Basically all you need to do to understand that is to try to listen to his podcasts with Maryam Namazie or Omer Aziz. I just listened to his latest one, which is with Masha Gessen, who is pretty solidly left-leaning on basically every issue besides MeToo, but he has explained that when he has right leaning guests on - Peterson, Shapiro - he spends most of his time disagreeing with them, but the conversation proceeds in good faith. It's honest disagreement. That simply isn't the way much of the left does business these days... try watching him talk to Cenk if you need another example.
__________________ "The great promise of the Internet was that more information would automatically yield better decisions. The great disappointment is that more information actually yields more possibilities to confirm what you already believed anyway." - Brian Eno
Basically all you need to do to understand that is to try to listen to his podcasts with Maryam Namazie or Omer Aziz. I just listened to his latest one, which is with Masha Gessen, who is pretty solidly left-leaning on basically every issue besides MeToo, but he has explained that when he has right leaning guests on - Peterson, Shapiro - he spends most of his time disagreeing with them, but the conversation proceeds in good faith. It's honest disagreement. That simply isn't the way much of the left does business these days... try watching him talk to Cenk if you need another example.

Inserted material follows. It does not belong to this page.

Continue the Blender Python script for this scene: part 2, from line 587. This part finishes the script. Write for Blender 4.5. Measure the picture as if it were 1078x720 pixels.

Except guests like Peterson and Shapiro, who he spends time disagreeing with, agree with Harris’s large focus centred around progressives and “the left.”
Essentially, Harris seems to choose people that agree with him on some topics he finds most important, and disagrees on a few others, to round out a debate amongst friendlies. If he was as concerned with addressing the left head-on, he’d put in a bigger effort to have more left-leaning guests, but he doesn’t because “it’s harder”?
How can we confront this scary version of the left, if it makes even the most intelligent podcasters to uncomfortable to do so? Why can’t Harris control a debate with progressives he disagrees with?
I guess it depends on how you define “control” of a debate. At a certain point, as someone like Harris, you have to consider the quality of the product you’re putting out as well as how you’d actually like to spend your time. In his case, it seems that his greatest interest lies in mindfulness meditation, consciousness, and things along that line. In any case, his range of guests is pretty diverse.
The aforementioned podcast with dweebs like that Omer Aziz speak to the “quality” element I’m referring to, though. It’s not that engaging with nefarious progressives always has to go that way - and it often doesn’t - but as a podcaster you want to be mindful of not frequently miring your listeners in hours of conversational stalemate.